When Dealing with Stock Brokers, Communication Is Key

Stock brokers take your money and put it to work for you in various markets where, it is hoped, the risk you face results in better returns than safer investments, such as insured bank deposits. Communication with stock brokers can be key to avoiding negative surprises. When dealing with stock brokers, make sure they know your goals for investing and the amount of risk with which you're comfortable. In turn, use good communication not only to understand all costs associated with investing, but to build valuable relationships with your broker and the office manager.

Sharing Goals

Stock brokers do more than simply buy investments, such as stocks or bonds, with your money. Good stock brokers will help you develop a financial plan that is based first on the goals you want to achieve and the time in which you have to achieve them. Unlike insured bank deposits, there are no guarantees with equity investing. Stocks can go up or down. If you need to sell when the stock is worth less than you paid for it, you lose money. However, stocks can go up as well, often outperforming other, less-risky investments. Communicating your goals to your broker along with the time you have to achieve them - goals such as retirement, college savings or a paid-off mortgage - will help the broker know what investments to recommend.

Communicating Risk Tolerance

Since this type of investing often includes more risk, be certain any stock brokers you work with understand your risk tolerance. For example, with low tolerance for risk, it might be too difficult for you to watch the sometimes wide swings in market value of your portfolio from day to day and month to month. Risk-averse investors often sell out when the market drops, which can, in fact, be a good time to buy, as stock prices are depressed. Communicating your risk tolerance to your broker allows that to be factored into a financial plan.

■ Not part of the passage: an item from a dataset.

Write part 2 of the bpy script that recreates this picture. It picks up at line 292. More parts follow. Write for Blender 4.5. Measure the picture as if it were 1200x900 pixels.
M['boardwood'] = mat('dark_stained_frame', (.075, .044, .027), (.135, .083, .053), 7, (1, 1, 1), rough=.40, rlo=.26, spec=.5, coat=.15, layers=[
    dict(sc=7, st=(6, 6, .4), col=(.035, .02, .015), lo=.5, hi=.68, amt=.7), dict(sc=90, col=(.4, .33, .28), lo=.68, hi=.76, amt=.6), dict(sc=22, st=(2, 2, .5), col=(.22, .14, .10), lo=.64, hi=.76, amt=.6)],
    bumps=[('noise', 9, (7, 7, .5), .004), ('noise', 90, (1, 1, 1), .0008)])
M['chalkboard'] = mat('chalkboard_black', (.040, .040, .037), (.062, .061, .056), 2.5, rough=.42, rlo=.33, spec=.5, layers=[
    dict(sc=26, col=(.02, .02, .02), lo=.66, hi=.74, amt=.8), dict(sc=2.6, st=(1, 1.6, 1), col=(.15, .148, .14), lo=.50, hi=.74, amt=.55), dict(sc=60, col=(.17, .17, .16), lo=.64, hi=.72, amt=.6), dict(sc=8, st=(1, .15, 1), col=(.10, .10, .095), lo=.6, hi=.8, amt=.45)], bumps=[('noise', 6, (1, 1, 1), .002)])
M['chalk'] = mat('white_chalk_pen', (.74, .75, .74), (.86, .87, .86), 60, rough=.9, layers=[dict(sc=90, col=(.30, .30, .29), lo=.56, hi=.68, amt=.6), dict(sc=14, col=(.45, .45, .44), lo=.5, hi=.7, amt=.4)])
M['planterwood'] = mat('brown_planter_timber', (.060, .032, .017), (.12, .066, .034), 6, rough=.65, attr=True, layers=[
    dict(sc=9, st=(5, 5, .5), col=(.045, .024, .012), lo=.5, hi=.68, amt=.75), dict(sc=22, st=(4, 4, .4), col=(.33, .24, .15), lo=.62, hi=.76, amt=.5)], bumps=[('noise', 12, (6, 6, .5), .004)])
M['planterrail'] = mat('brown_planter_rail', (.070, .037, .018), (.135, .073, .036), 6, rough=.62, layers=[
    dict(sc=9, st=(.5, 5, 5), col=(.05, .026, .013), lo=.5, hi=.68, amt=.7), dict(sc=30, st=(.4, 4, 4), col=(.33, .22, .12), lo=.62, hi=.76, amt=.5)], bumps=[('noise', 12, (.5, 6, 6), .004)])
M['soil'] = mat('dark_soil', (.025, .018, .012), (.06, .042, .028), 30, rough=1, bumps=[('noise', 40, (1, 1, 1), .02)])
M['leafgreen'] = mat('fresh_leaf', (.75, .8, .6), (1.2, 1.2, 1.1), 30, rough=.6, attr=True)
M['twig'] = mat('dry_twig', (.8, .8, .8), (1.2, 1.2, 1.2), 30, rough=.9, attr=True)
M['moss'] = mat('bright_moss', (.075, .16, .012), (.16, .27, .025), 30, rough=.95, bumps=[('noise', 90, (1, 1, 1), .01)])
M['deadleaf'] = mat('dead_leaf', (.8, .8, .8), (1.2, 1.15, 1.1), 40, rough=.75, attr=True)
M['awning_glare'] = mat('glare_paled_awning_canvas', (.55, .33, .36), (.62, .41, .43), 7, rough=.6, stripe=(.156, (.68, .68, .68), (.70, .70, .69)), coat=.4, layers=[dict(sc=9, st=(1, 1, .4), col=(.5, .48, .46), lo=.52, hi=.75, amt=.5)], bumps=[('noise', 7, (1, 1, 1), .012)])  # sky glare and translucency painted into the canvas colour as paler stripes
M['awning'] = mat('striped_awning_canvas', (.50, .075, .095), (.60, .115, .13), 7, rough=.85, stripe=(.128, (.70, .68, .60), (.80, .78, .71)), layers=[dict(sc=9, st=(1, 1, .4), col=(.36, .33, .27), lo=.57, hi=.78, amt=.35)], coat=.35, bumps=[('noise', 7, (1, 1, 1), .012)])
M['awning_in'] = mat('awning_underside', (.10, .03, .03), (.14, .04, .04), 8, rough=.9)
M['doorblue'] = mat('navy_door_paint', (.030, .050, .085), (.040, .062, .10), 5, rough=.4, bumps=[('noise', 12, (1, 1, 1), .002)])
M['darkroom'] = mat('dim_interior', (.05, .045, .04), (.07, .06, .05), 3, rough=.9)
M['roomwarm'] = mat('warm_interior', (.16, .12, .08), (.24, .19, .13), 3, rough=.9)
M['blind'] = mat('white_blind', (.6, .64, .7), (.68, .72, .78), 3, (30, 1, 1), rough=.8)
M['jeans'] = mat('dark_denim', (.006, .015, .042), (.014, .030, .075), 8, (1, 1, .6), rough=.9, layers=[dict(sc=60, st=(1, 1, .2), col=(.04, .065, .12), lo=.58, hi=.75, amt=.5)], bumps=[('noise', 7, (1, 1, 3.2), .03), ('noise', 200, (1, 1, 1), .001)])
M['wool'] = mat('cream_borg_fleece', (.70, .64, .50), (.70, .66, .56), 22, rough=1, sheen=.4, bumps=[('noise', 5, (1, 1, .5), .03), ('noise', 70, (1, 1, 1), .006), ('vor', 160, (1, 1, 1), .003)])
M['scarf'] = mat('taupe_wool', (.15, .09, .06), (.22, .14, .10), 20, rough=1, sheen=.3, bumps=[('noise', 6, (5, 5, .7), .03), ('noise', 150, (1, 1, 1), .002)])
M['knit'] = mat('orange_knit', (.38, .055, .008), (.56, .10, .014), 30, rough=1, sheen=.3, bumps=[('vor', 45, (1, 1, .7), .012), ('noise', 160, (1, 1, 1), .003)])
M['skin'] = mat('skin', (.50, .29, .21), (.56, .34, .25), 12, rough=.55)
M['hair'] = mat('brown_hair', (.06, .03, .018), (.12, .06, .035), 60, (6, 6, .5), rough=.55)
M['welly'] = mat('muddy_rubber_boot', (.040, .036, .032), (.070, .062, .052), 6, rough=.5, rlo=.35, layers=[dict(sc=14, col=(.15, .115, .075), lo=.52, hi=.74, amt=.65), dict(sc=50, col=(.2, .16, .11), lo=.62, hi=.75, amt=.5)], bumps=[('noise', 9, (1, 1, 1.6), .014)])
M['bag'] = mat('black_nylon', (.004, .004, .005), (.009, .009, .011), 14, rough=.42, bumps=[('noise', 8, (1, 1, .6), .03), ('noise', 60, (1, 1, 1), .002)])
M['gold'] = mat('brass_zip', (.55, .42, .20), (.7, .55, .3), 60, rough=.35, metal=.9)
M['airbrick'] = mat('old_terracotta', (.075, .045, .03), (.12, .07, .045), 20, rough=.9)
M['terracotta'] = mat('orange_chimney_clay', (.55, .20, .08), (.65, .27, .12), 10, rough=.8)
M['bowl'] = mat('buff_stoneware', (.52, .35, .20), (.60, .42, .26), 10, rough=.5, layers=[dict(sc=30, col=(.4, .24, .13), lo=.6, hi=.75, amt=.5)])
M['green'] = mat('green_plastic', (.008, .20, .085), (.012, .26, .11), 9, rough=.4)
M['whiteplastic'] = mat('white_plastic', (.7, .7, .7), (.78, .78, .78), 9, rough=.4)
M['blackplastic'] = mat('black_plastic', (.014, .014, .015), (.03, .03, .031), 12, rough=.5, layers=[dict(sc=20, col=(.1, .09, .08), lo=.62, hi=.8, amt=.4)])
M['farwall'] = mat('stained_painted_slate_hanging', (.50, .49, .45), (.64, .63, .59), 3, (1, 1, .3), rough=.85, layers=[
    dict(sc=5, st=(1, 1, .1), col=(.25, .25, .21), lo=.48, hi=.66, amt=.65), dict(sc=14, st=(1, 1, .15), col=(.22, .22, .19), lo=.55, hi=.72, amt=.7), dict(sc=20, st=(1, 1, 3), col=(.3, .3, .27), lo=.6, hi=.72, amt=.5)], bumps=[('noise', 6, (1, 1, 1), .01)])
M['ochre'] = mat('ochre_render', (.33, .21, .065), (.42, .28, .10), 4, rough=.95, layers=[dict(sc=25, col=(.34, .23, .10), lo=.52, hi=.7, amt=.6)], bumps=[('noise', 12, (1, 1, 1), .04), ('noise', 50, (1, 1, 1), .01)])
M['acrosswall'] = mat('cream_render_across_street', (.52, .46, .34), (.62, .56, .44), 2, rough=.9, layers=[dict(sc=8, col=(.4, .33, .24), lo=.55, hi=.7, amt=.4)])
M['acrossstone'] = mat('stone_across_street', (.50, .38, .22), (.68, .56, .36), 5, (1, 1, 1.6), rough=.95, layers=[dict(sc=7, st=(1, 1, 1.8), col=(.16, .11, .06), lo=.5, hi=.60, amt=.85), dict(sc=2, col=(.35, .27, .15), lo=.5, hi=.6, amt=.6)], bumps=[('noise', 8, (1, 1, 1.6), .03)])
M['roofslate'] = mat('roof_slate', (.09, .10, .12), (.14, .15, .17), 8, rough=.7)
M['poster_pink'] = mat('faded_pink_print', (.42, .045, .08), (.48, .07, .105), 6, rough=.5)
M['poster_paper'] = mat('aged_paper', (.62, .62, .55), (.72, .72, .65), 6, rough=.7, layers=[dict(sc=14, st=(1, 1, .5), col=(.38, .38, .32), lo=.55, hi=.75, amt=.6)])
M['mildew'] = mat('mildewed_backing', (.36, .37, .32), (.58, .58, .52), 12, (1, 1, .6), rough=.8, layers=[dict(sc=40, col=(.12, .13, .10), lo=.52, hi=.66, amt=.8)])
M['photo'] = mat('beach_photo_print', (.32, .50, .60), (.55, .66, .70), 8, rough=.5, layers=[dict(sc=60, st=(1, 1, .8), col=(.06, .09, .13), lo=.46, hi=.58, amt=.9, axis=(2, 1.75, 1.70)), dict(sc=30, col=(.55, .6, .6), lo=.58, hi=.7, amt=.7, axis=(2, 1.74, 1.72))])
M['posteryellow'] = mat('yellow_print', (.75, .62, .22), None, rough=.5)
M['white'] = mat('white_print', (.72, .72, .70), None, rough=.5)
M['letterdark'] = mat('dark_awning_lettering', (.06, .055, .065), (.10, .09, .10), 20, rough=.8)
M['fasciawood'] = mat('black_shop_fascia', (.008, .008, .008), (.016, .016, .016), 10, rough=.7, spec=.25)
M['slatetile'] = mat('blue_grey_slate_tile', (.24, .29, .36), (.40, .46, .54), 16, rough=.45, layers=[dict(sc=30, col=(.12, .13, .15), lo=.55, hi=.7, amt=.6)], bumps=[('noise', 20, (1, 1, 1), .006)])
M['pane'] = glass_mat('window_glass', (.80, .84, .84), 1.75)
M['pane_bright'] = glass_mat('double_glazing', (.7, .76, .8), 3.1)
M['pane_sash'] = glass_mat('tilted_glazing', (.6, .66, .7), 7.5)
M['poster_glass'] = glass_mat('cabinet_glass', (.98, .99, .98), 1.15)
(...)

If you must have less-risky investment vehicles and you cannot adjust your time horizon to achieve goals, you might have to adjust your goals. Such adjustments by stock brokers can only be made through your clear communication with them.

Knowing Fees

Working with stock brokers almost always involves fees. They earn their money by helping you invest your money. Good communication can help you avoid unpleasant surprises when you see costs and fees reported on your monthly statements.

Talking to the Manager

Stock brokers can change firms. Take the time to communicate with branch managers where you invest to develop relationships with more than one person. Additionally, though no one plans for a relationship with a stock broker to go sour, if it does, communicating with managers can help you have an advocate in the office.

The Value of a Relationship

Stock brokers are busy. They often have large client bases. Particularly in times of high market activity, clients want to talk to their brokers. This is where the value of a relationship developed by good communication comes in. If you have taken the time to communicate well with your broker and to develop a relationship, the chances of you getting phone calls returned and time-sensitive needs met is heightened.